Kristi Boone also demonstrated the American ballerina’s temperament at its best. In the second cast assembled for “In the Upper Room,” Ms. Boone essayed Ms. Abrera’s role with devastating nonchalance. In “Dark Elegies,” dancing the solo Michele Wiles had performed at the revival premiere, Ms. Boone was able to be emotionally moving without demonstrating any overt emoting.
Ms. Boone had not been originally scheduled to dance the “Les Sylphides” Prelude, but ultimately did get to dance one performance last Wednesday night. American dancers are not trained to step effortlessly into a ballet like “Les Sylphides.” It was instructive to watch Ms. Boone successfully seek the breathing quality that is essential, so that when she is poised on pointe, she has not reached an end stop but has aligned herself to a pantheistic reverberation.

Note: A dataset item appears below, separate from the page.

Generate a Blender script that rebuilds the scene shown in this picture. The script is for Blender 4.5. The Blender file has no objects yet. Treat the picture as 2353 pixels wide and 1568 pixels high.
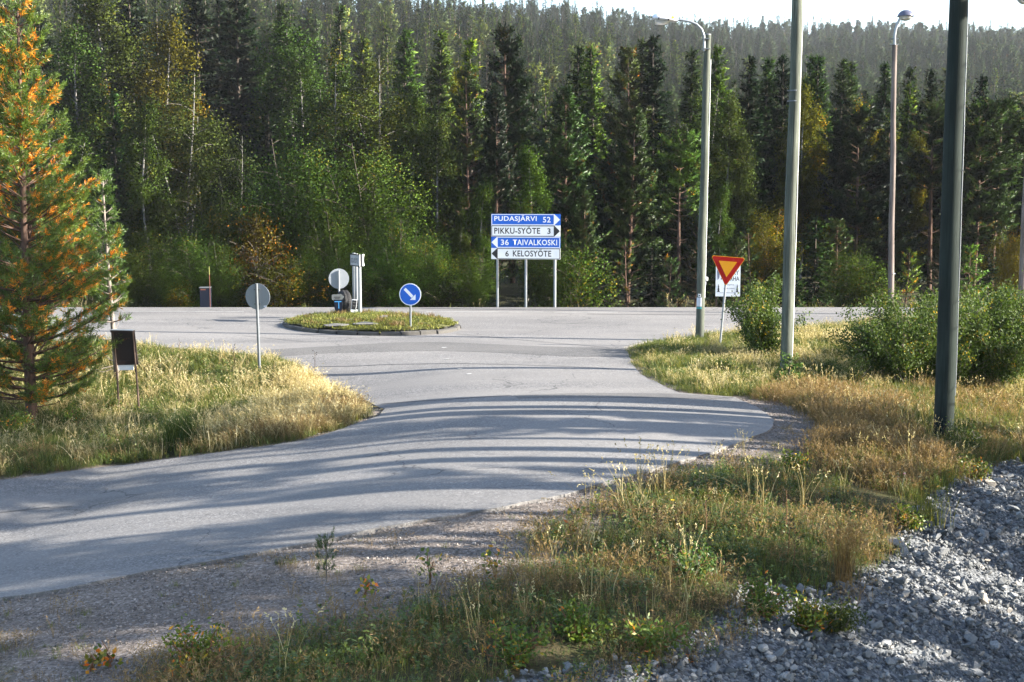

The night of Ms. Boone’s Prelude was also Anna Liceica’s single performance of the Waltz this season. Ms. Liceica seemed nervous, but her occasional moments of strain were as interesting as the way she brought a haunted, almost Gothic quality to the stage. She seemed at times to be testing her arms’ tactility by measuring the air’s resistance to them.Ms.Liceica is always compelling to watch because she never seems empty.
No two performances of any ballet are ever identical; but the repeat performances by ABT’s dancers seemed particularly fresh this season.The company did not descend into complacency and remained well worth watching at all times.